┌─ Data extract
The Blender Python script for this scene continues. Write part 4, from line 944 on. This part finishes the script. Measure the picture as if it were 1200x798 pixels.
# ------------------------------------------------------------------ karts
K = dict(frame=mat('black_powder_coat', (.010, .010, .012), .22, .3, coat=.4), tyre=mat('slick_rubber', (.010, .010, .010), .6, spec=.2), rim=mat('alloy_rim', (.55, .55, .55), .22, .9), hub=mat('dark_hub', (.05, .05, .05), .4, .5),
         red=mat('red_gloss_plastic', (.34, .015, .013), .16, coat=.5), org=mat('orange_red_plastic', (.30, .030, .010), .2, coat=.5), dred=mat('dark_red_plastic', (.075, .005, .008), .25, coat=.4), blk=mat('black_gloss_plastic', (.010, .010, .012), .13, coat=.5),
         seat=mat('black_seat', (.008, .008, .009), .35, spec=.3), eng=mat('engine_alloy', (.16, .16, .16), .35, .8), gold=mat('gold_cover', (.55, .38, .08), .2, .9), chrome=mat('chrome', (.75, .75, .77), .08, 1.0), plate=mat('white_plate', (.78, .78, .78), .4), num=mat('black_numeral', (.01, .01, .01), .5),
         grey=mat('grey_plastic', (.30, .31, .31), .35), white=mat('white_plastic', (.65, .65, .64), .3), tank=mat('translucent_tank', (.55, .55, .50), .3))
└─
* **Exercise objective**: All of the data must be returned exactly.

* **Result for this exercise**:
The Blender Python script for this scene continues. Write part 4, from line 944 on. This part finishes the script. Measure the picture as if it were 1200x798 pixels.
# ------------------------------------------------------------------ karts
K = dict(frame=mat('black_powder_coat', (.010, .010, .012), .22, .3, coat=.4), tyre=mat('slick_rubber', (.010, .010, .010), .6, spec=.2), rim=mat('alloy_rim', (.55, .55, .55), .22, .9), hub=mat('dark_hub', (.05, .05, .05), .4, .5),
         red=mat('red_gloss_plastic', (.34, .015, .013), .16, coat=.5), org=mat('orange_red_plastic', (.30, .030, .010), .2, coat=.5), dred=mat('dark_red_plastic', (.075, .005, .008), .25, coat=.4), blk=mat('black_gloss_plastic', (.010, .010, .012), .13, coat=.5),
         seat=mat('black_seat', (.008, .008, .009), .35, spec=.3), eng=mat('engine_alloy', (.16, .16, .16), .35, .8), gold=mat('gold_cover', (.55, .38, .08), .2, .9), chrome=mat('chrome', (.75, .75, .77), .08, 1.0), plate=mat('white_plate', (.78, .78, .78), .4), num=mat('black_numeral', (.01, .01, .01), .5),
         grey=mat('grey_plastic', (.30, .31, .31), .35), white=mat('white_plastic', (.65, .65, .64), .3), tank=mat('translucent_tank', (.55, .55, .50), .3))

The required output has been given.